3.1.8.2. PDelta Transformation¶
This command is used to construct the P-Delta Coordinate Transformation (PDeltaCrdTransf) object, which performs a linear geometric transformation of beam stiffness and resisting force from the basic system to the global coordinate system, considering second-order P-Delta effects.
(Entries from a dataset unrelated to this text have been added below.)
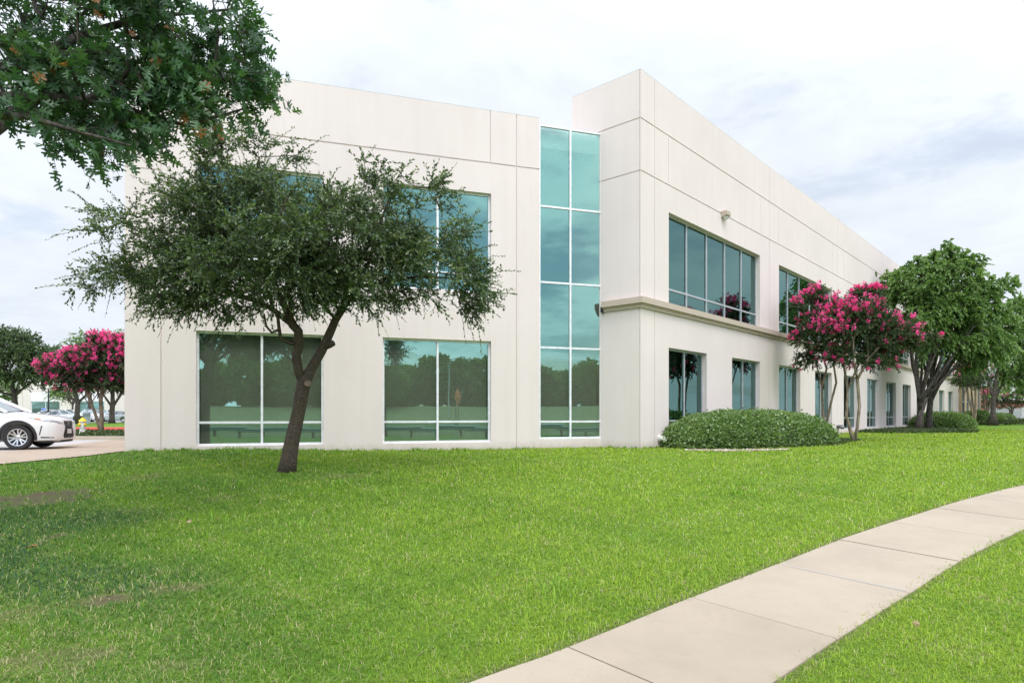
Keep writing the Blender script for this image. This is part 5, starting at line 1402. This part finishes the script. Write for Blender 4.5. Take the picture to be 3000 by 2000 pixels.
    for s in (1, -1):
        lo, up = L(s), U(s); out = Vector((0, s * .006, 0))
        pil.tube([Vector(lo[0]) + Vector((.04, 0, -.02)), Vector(up[0]) + out, Vector(up[1]) + out, Vector(up[2]) + out, Vector(up[3]) + out, Vector(up[4]) + out, Vector(lo[4])], [.045, .04, .035, .035, .035, .045, .06], 8)
    pil.build('roof_pillars', paintm, body, True)
    for s in (1, -1):
        for x in (-1.9, -2.85):
            pm = MB(); f = (x + .2, s * .858 * k + s * .008, zbelt); t = (x, s * .672 * k + s * .008, zr - .03); pm.tube([f, t], [.04, .035], 6); pm.build('door_pillar', M['trim'], body, True)
    for s in (1, -1):
        mr = MB(); mr.lathe([(0, -.10), (.06, -.09), (.09, 0), (.075, .07), (.02, .09)], (-.92, s * (hw + .08), zbelt + .08), 'x', 12); mr.tube([(-.92, s * (hw - .08), zbelt - .01), (-.92, s * (hw + .04), zbelt + .04)], .025, 6); mr.build('mirror', paintm, body, True)
    # wheels
    for x in (0, -WB):
        for s in (1, -1):
            tb = MB(); tb.lathe([(RW * .66, -.105), (RW * .80, -.118), (RW * .95, -.112), (RW, -.08), (RW, .08), (RW * .95, .112), (RW * .80, .118), (RW * .66, .105)], (x, s * (hw - .13), RW), 'y', 36)
            ty = tb.build('wheel', M['tyre'], root, True, 50)
            rb = MB(); yo = s * (hw - .13); f0 = yo + s * .100
            rb.lathe([(RW * .70, f0 - s * .01), (RW * .69, f0 + s * .012), (RW * .63, f0 + s * .008), (RW * .61, f0 - s * .05), (RW * .60, f0 - s * .16)], (x, 0, RW), 'y', 36)
            nsp = 6
            for i in range(nsp):
                a0 = 2 * math.pi * i / nsp + .26
                for da in (-.20, .20):
                    c0, c1 = a0 + da * .45, a0 + da * 1.15; w0, w1 = .021, .017
                    def sp(a, r, w, y): return (x + r * math.cos(a) - w * math.sin(a), y, RW + r * math.sin(a) + w * math.cos(a))
                    y0, y1 = f0 - s * .030, f0 + s * .006
                    v = [sp(c0, RW * .14, -w0, y0), sp(c0, RW * .14, w0, y0), sp(c1, RW * .66, w1, y1), sp(c1, RW * .66, -w1, y1)]
                    v += [(p[0], p[1] - s * .03, p[2]) for p in v]
                    rb.mesh(v, [(0, 1, 2, 3), (0, 4, 5, 1), (1, 5, 6, 2), (2, 6, 7, 3), (3, 7, 4, 0)])
            rb.lathe([(0, f0 - s * .01), (RW * .10, f0 - s * .012), (RW * .17, f0 - s * .03)], (x, 0, RW), 'y', 18)
            rb.build('rim', M['rim'], ty, True, 30)
            bk = MB(); bk.lathe([(0, f0 - s * .10), (RW * .62, f0 - s * .10)], (x, 0, RW), 'y', 24); bk.lathe([(RW * .1, f0 - s * .085), (RW * .42, f0 - s * .085)], (x, 0, RW), 'y', 24); bk.build('brake', plain('brake_steel', (.05, .05, .05), .5, .4), ty)
    return root

suv = make_car('parked_car', 'white crossover car parked on the drive beside the building, with grille and alloy wheel showing', M['white_paint'], True, None, True)
suv.location = (-14.86, 19.75, gz(-14.86, 19.75) + .03); suv.rotation_euler.z = R(15.7)
# cars far off on the car park
far_suv = make_car('parked_car', 'white suv nose-on left of the grey utility pedestal', M['white_paint'], True, 'cars in the far car park')
far_sedan = make_car('parked_car', 'silver sedan farthest right in the far car park, behind the forked trunk', M['silver_paint'], False, 'cars in the far car park')
def place(o, px, Y, rz, lab=None):
    o.location = ((px - CX) / FPX * Y, Y, gz(0, Y) + .02); o.rotation_euler.z = R(rz)
    if lab: o['label'] = lab
    return o
place(far_sedan, 312, 82.5, 178)
place(far_suv, 250, 86, -78)
place(copy_tree(far_suv), 292, 87, -70, 'white suv between the two pale stems of the pink crepe myrtle')
place(copy_tree(far_sedan), 205, 85, -20, 'pale sedan just right of the white crossover, before the straight dark trunk')
place(copy_tree(far_suv), 146, 92, 172, 'white suv behind the bonnet of the white crossover')
place(copy_tree(far_suv), 108, 95, 186, 'white suv under the blue signs of the pale building')
dark = make_car('parked_car', 'dark car far off at the right edge, beyond the low grey wall', M['dark_paint'], False, None)
place(dark, 2990, 92, 185)

# ------------------------------------------------------------------ street furniture at the left
def hydrant():
    f = foot_px(242, 30.1); o = empty('fire_hydrant', (f[0], f[1], f[2] + .15), R(-20), 'white fire hydrant with a yellow top at the corner of the planted bed', 'fire hydrant')
    w = plain('white_hydrant_paint', (.70, .69, .64), .5); y = plain('yellow_hydrant_paint', (.80, .56, .02), .45)
    mb = MB(); mb.lathe([(0, 0), (.19, 0), (.19, .045), (.135, .05), (.125, .09), (.120, .30), (.135, .33), (.135, .36), (.125, .38), (.125, .54), (.15, .56), (.15, .59), (0, .59)], n=24); body = mb.build('body', w, o, True, 30)
    mb = MB(); mb.lathe([(.16, .59), (.17, .605), (.155, .63), (.115, .69), (.065, .735), (.045, .745), (.04, .79), (0, .79)], n=24); mb.build('bonnet', y, o, True, 30)
    for ax, s in (('x', -1), ('x', 1), ('y', -1)):
        mb = MB(); r = .075 if ax == 'y' else .06
        mb.lathe([(r * .8, s * .10), (r * .8, s * .15)], (0, 0, .45), ax, 16); nz = mb.build('nozzle', w, body, True)
        mb = MB(); mb.lathe([(0, s * .215), (.02, s * .215), (.022, s * .19), (r, s * .185), (r * 1.1, s * .17), (r * 1.1, s * .145)], (0, 0, .45), ax, 16); mb.build('nozzle_cap', y, o, True, 30)
hydrant()
def pedestal():
    f = foot_px(254, 73); o = empty('utility_pedestal', f, 0, 'grey utility cabinet with a darker hood on the far lawn strip', 'utility box')
    mb = MB(); mb.box(-.28, .28, -.2, .2, 0, .85); mb.build('cabinet', plain('pale_grey_steel', (.42, .46, .48), .5), o)
    mb = MB(); mb.mesh([(-.32, -.24, .853), (.32, -.24, .853), (.32, .24, .853), (-.32, .24, .853), (-.32, -.24, 1.15), (.32, -.24, 1.15), (.25, .2, 1.32), (-.25, .2, 1.32)], [(0, 1, 5, 4), (1, 2, 6, 5), (2, 3, 7, 6), (3, 0, 4, 7), (4, 5, 6, 7), (3, 2, 1, 0)]); mb.build('hood', plain('grey_steel', (.25, .28, .30), .5), o)
pedestal()
def lamp_post(px, Y, h, label, group=None):
    f = foot_px(px, Y); o = empty('lamp_post', f, 0, label, 'lamp post', group)
    mb = MB(); mb.tube([(0, 0, .5), (0, 0, h)], [.11, .08], 10); mb.build('pole', M['black'], o, True, 40)
    mb = MB(); mb.lathe([(.26, 0), (.26, .5), (.0, .5)], n=14); mb.build('base', M['curb'], o, True, 30)
    mb = MB(); mb.box(-.9, .9, -.12, .12, h - .02, h + .06); mb.box(-1.1, -.5, -.2, .2, h + .062, h + .2); mb.box(.5, 1.1, -.2, .2, h + .062, h + .2); mb.build('lamp_head', M['black'], o)
lamp_post(142, 92, 4.7, 'slim black lamp post in front of the pale car park building')
for px, Y, lab in ((65, 111, 'blue parking sign left of the slim lamp post'), (129, 111.5, 'blue parking sign between the slim lamp post and the broad oak')):
    f = foot_px(px, Y); o = empty('parking_sign', f, 0, lab, 'sign', 'blue parking signs')
    mb = MB(); mb.tube([(0, 0, 0), (0, 0, 2.0)], .03, 8); mb.build('post', M['alu'], o, True)
    mb = MB(); mb.box(-.42, .42, -.06, -.045, 1.0, 2.05); p = mb.build('panel', plain('sign_blue', (.04, .17, .55), .5), o)
    mb = MB(); mb.box(-.46, .46, -.044, -.034, .95, 2.10); mb.build('border', plain('sign_white', (.7, .7, .7), .5), o)

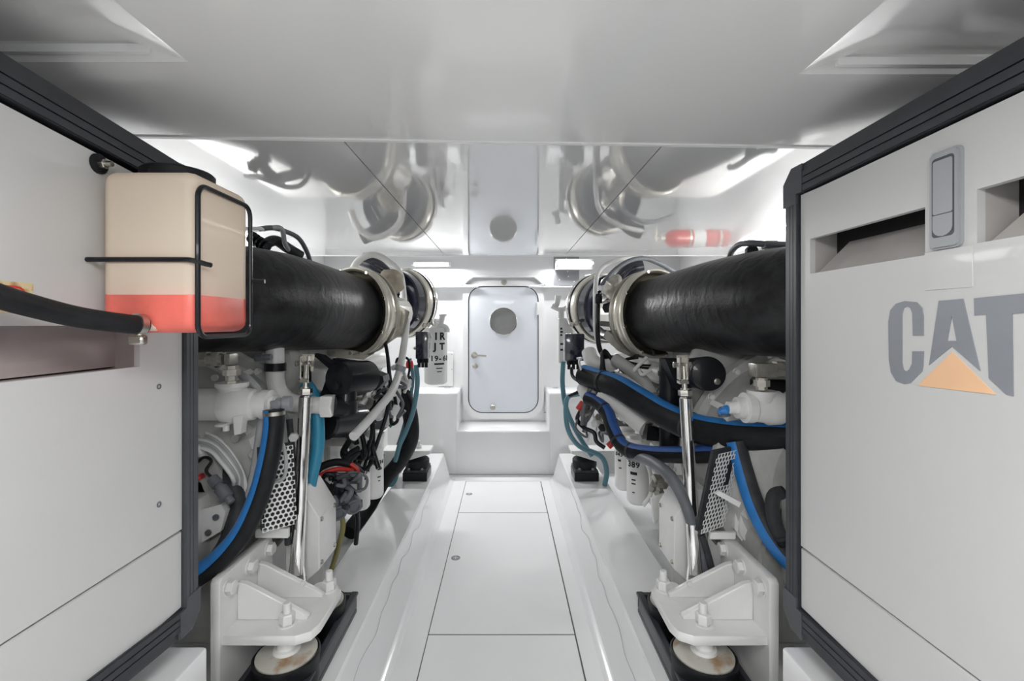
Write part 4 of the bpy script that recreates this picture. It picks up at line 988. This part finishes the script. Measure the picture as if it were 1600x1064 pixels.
hose_thing('black_cable', 'thin black cable drooping over the middle of the left engine', 'cable', [(594, 512, 2.45), (604, 545, 2.36), (608, 580, 2.28), (610, 610, 2.26), (603, 650, 2.25), (590, 690, 2.25), (574, 735, 2.25)], .010, 'blk', seg=10, group='drooping cables')
hose_thing('black_cable', 'second thin black cable left of the drooping one on the left engine', 'cable', [(598, 620, 2.35), (584, 650, 2.32), (581, 680, 2.31), (575, 710, 2.31), (566, 742, 2.31)], .009, 'blk', seg=10, group='drooping cables')
# oil filters
filter_can(V((P(584, 775, 2.50).x, 2.50, .405)), .052, .30, 'white oil filter with black print under the left engine', 'oil filter', [('0434', .03, .01, .19, .001), ('|||', .016, .015, .16, 0), ('||||', .009, .01, .12, 0), ('|||', .007, .01, .10, 0)], 'oil filters', (.75, -1, 0))
filter_can(V((P(564, 790, 2.38).x, 2.36, .40)), .052, .30, 'white oil filter nearest the cable plugs under the left engine', 'oil filter', [('0434', .03, .01, .19, .001), ('||', .016, .015, .16, 0)], 'oil filters', (.75, -1, 0))
# wiring harness with big plugs
wh = thing('wiring_harness', P(535, 800, 1.95), 'tangle of grey and black cables with big round plugs on the left engine', 'wiring')
rh = random.Random(11)
scribble(wh, 500, 562, 742, 792, 1.91, 2.05, 24, ['rub', 'rubg', 'greyd', 'greyd', 'blk'], .007, .012, rh, 'cable')
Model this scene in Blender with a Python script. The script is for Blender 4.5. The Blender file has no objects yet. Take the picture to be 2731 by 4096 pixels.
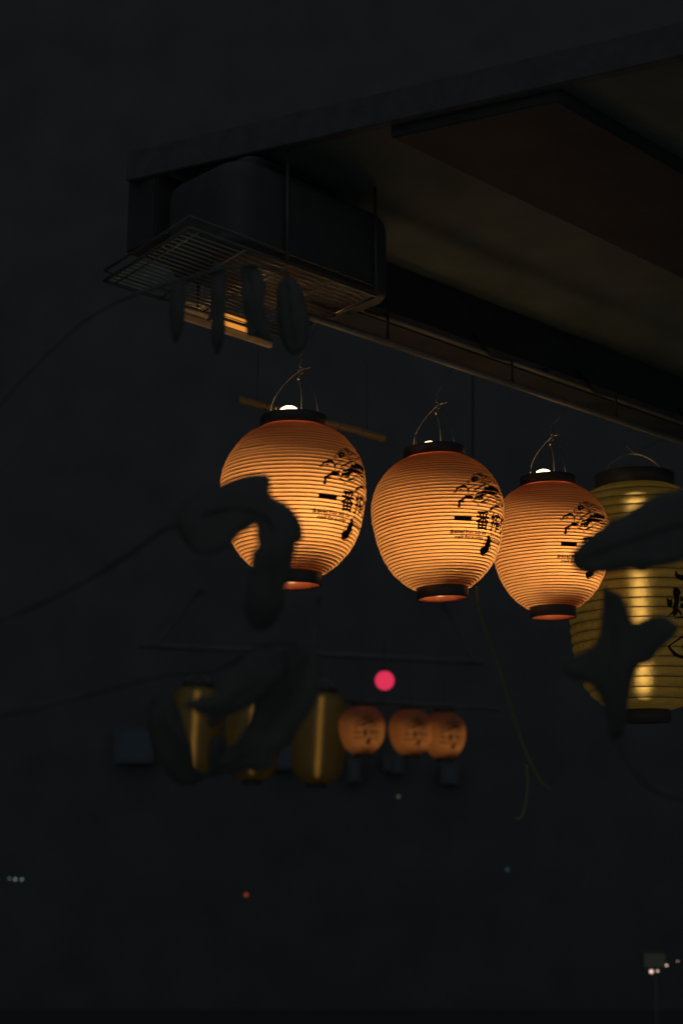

For a two-dimensional problem:
- geomTransf PDelta $transfTag <-jntOffset $dXi $dYi $dXj $dYj>
For a three-dimensional problem:
- geomTransf PDelta $transfTag $vecxzX $vecxzY $vecxzZ <-jntOffset $dXi $dYi $dZi $dXj $dYj $dZj>
Argument |
Type |
Description |
|---|---|---|
$transfTag |
integer |
integer tag identifying transformation |
$vecxzX $vecxzY $vecxzZ |
float |
X, Y, and Z components of vecxz, the vector used to define the local x-z plane of the local-coordinate system. The local y-axis is defined by taking the cross product of the vecxz vector and the x-axis. These components are specified in the global-coordinate system X,Y,Z and define a vector that is in a plane parallel to the x-z plane of the local-coordinate system. These items need to be specified for the three-dimensional problem. |
$dXi $dYi $dZi |
float |
joint offset values – offsets specified with respect to the global coordinate system for element-end node i (optional, the number of arguments depends on the dimensions of the current model). |
$dXj $dYj $dZj |
float |
joint offset values – offsets specified with respect to the global coordinate system for element-end node j (optional, the number of arguments depends on the dimensions of the current model). |
Note
The element coordinate system and joint offset values are specified as in the Linear Transformation.